I work with FSI, a Berkshire Hathaway company owned by Warren Buffet and a company that you might expect to offer excellent working conditions... in fact, we get just 10 days holiday per year for the first 5 years! (With no time off for Easter and a guaranteed one day for Xmas) The Farnborough center being in the UK has to offer competitive conditions resulting in the people there getting ( I believe ) 30+ days per year..
The culture is such that when I mentioned to a colleague that we had a minimum of 30 days holiday in th UK his response was ... "WOW... That's way too much" .
The shareholders love this sort of naive dedication to the company and are laughing all the way to the Caymen Islands.
American companies (inc FSI) love to foster another myth that we're all part of a large family and that we're all as vital to the operation as the CEO be our position ever so humble... fact is we're about as vital as the photo-copier and like the photo-copier will be out of the door the moment the company spots the opportunity to increase its profit margins...

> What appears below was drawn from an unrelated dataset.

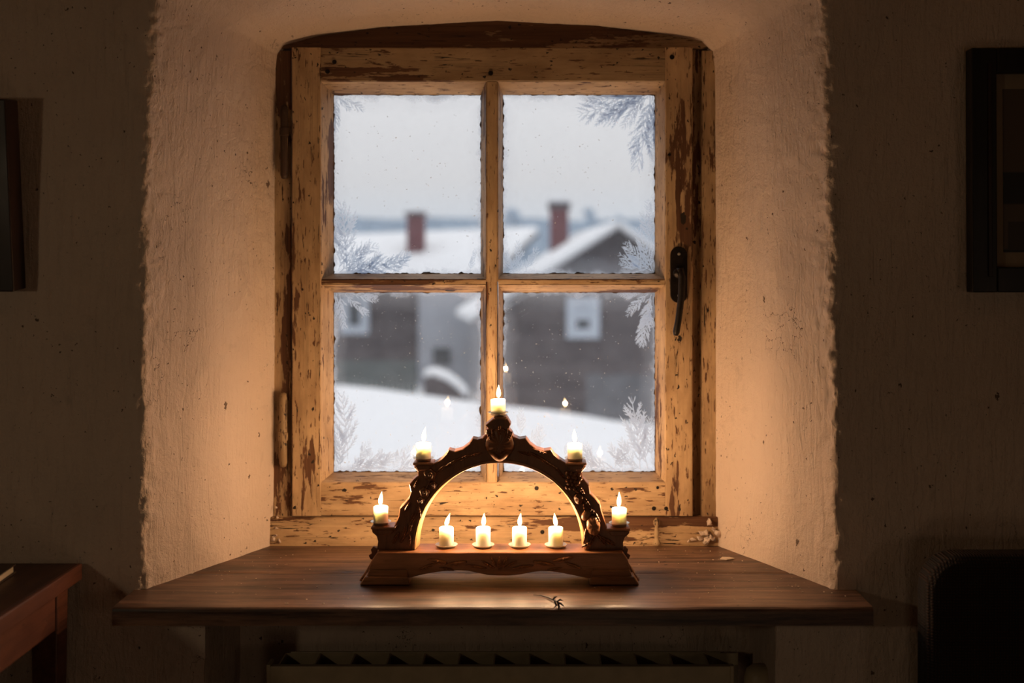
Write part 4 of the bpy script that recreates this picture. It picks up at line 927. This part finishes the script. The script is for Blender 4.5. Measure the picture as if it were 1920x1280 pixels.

Like many of my generation I loathed the excesses of the large Unions that brought the UK to its knees in the 70s but over here the pendulum is way too far in the other direction...
Tony Blair made a statement in Parliament in defense of the US stating that he "judged a country by how many people wanted to live there "... My immediate reaction was that it wasn't 'how many' that mattered but 'who' wanted to live there... the fact that a queue of Haitians, Guatamalans and people from Somalia is always forming outside of a US embassy doesn't necessarily indicate that the streets here really are paved with gold.